Scene modeling code data
============================================================

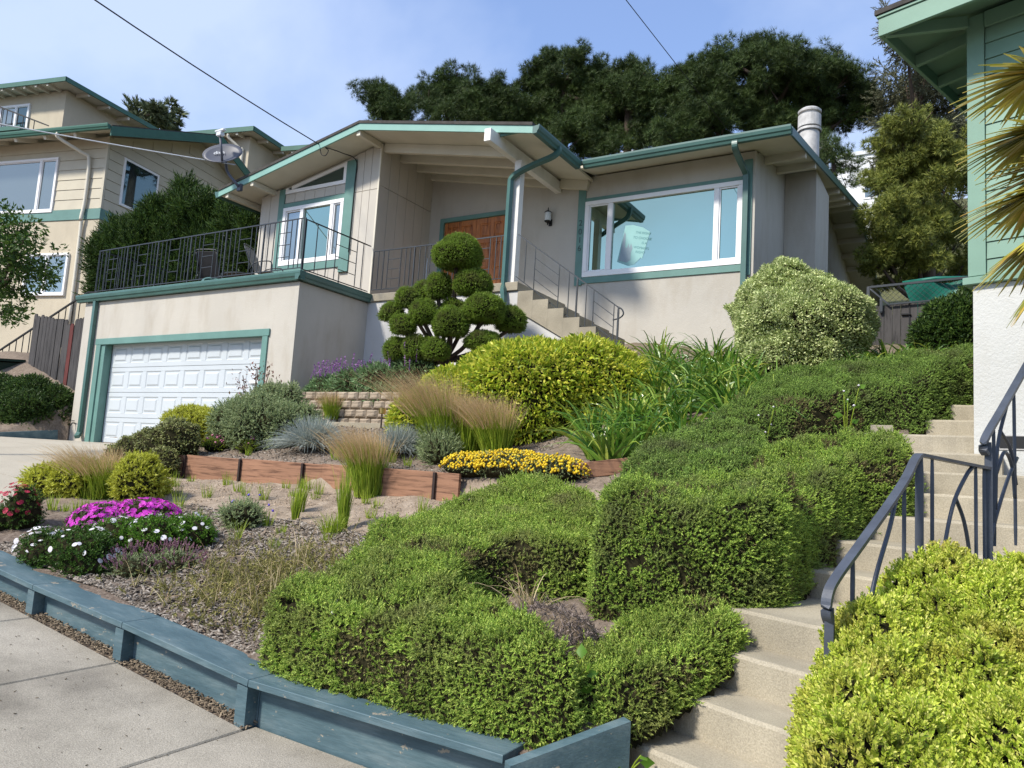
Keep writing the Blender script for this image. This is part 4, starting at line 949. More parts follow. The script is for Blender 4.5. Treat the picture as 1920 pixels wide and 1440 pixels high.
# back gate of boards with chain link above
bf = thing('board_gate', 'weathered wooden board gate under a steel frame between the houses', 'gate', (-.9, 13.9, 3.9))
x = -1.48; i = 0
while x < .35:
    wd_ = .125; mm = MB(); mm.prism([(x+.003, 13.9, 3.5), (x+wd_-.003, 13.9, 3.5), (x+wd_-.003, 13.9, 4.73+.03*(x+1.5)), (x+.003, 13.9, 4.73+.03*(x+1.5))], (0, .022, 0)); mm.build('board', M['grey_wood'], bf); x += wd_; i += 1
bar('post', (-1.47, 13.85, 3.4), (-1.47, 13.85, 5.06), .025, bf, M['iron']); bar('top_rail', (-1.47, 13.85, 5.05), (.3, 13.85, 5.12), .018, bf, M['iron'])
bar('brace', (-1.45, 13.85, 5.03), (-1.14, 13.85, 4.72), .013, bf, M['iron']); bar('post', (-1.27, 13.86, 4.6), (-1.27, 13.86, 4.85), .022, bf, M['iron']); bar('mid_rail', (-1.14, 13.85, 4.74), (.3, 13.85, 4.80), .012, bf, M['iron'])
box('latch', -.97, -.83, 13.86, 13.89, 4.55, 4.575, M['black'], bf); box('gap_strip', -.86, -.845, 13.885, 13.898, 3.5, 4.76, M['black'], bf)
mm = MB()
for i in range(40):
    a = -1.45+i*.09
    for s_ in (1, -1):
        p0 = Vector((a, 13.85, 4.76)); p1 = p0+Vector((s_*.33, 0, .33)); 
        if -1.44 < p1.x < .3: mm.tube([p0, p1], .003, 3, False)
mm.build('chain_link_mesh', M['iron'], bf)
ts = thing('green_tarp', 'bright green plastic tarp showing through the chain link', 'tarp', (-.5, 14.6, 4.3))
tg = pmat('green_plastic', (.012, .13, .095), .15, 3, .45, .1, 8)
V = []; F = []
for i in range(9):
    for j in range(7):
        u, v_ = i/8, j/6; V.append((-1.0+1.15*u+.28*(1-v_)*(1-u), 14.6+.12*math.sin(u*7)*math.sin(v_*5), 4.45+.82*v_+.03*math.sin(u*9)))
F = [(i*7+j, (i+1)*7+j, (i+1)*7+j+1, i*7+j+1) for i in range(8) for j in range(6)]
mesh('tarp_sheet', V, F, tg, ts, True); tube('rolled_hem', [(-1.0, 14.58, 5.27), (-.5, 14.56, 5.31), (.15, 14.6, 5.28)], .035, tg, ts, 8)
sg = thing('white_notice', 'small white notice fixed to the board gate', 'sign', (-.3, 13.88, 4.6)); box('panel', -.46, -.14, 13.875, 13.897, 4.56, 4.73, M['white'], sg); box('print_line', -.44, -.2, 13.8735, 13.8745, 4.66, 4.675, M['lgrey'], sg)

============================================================

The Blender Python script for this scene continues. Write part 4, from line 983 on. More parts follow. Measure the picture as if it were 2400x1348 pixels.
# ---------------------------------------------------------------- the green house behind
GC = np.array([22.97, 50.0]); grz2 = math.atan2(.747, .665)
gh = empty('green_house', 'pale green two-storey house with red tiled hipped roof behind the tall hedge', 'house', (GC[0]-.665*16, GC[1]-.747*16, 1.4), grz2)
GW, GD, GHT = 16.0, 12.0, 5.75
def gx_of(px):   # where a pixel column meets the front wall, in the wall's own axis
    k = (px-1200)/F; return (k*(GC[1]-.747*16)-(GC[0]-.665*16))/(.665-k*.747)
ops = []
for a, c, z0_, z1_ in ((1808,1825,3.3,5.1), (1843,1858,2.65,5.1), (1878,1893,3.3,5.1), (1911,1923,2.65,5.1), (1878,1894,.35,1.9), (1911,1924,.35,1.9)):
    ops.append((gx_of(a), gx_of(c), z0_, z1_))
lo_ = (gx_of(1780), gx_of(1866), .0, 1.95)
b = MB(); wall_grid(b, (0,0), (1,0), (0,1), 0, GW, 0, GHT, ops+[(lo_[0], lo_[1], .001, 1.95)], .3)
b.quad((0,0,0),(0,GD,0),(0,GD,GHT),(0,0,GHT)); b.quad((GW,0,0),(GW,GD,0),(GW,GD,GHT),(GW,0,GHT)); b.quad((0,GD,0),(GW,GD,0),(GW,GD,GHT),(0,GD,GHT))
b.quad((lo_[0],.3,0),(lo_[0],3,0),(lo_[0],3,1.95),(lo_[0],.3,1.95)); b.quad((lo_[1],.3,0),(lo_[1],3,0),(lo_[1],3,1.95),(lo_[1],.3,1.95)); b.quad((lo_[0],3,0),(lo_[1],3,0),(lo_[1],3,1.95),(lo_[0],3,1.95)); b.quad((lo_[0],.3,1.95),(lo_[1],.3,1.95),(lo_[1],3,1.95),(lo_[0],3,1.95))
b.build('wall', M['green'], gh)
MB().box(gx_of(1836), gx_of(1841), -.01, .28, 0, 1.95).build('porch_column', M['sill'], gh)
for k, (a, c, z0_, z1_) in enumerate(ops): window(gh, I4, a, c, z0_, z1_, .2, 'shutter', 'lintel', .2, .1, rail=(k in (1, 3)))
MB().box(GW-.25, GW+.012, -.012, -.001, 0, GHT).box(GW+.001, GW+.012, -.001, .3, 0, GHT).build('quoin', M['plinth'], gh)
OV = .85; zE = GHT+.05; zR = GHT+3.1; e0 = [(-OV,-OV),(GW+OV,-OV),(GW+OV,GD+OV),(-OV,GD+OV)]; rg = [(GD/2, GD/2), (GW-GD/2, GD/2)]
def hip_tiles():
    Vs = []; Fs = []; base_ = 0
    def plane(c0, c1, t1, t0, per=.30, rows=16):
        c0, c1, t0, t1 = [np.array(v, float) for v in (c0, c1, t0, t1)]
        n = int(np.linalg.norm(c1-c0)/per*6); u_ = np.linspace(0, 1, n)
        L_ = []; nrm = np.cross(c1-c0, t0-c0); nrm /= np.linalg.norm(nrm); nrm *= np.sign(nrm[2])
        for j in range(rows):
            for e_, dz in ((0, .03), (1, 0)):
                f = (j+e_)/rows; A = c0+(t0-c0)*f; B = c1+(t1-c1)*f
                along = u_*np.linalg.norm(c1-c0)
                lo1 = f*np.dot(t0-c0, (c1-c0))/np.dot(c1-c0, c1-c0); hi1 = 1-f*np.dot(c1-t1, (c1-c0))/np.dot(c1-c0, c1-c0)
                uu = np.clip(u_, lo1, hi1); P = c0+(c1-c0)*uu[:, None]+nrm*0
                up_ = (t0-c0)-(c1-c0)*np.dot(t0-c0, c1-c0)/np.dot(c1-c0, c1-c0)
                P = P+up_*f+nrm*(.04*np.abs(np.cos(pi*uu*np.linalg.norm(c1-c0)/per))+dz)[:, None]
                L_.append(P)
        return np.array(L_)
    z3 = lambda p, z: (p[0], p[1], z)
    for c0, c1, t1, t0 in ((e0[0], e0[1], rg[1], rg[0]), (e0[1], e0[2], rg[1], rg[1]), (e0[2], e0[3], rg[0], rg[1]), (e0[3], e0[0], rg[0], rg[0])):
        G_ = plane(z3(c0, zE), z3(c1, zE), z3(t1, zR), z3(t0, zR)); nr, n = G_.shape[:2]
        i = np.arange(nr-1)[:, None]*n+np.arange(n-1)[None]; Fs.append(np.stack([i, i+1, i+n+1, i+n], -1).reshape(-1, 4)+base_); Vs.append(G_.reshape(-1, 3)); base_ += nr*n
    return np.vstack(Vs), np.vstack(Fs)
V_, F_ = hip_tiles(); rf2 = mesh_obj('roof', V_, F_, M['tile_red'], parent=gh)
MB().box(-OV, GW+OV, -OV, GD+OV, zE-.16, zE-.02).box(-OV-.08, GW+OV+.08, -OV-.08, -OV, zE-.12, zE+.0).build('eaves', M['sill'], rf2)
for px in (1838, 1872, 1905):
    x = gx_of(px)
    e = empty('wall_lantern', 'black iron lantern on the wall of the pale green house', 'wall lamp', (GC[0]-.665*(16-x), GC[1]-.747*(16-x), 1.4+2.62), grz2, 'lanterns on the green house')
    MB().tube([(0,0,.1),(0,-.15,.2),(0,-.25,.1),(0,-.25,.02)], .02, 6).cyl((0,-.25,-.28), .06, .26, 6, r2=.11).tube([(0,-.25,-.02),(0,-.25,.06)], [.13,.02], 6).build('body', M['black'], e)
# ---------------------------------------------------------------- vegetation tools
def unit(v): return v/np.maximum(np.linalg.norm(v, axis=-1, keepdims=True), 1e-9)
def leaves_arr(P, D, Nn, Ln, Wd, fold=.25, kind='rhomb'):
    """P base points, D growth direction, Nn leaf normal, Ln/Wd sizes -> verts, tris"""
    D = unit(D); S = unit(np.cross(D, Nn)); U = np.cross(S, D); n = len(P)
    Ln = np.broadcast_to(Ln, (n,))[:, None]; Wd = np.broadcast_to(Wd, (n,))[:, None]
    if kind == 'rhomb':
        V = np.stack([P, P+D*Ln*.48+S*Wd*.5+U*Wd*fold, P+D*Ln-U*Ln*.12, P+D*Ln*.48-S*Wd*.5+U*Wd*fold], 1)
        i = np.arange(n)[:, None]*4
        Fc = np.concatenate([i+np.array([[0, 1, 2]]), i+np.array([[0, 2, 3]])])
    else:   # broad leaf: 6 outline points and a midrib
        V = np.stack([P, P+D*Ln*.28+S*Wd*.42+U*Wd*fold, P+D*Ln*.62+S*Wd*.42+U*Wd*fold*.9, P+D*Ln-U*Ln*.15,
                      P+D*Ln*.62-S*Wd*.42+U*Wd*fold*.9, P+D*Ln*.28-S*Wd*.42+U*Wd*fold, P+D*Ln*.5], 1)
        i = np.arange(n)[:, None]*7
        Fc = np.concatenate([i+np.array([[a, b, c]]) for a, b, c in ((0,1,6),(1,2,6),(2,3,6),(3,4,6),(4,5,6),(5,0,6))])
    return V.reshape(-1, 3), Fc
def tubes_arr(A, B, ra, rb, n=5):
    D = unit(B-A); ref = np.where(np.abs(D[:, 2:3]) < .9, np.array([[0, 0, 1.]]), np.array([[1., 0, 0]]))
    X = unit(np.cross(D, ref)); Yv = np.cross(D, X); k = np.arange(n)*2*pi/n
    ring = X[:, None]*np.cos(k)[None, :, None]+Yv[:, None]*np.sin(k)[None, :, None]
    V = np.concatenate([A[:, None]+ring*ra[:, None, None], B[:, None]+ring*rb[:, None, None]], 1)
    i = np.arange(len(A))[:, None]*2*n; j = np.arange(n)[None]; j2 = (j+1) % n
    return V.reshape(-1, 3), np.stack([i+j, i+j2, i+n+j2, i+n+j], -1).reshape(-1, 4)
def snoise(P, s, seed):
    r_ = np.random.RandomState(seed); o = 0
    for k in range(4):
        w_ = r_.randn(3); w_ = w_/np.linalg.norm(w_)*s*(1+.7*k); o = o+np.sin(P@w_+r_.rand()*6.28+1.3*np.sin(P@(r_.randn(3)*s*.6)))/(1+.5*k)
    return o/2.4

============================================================

- EXERCISE BRIEF -
How many of these lines contain "Blender"? Write only the number.

- IN RESPONSE -
2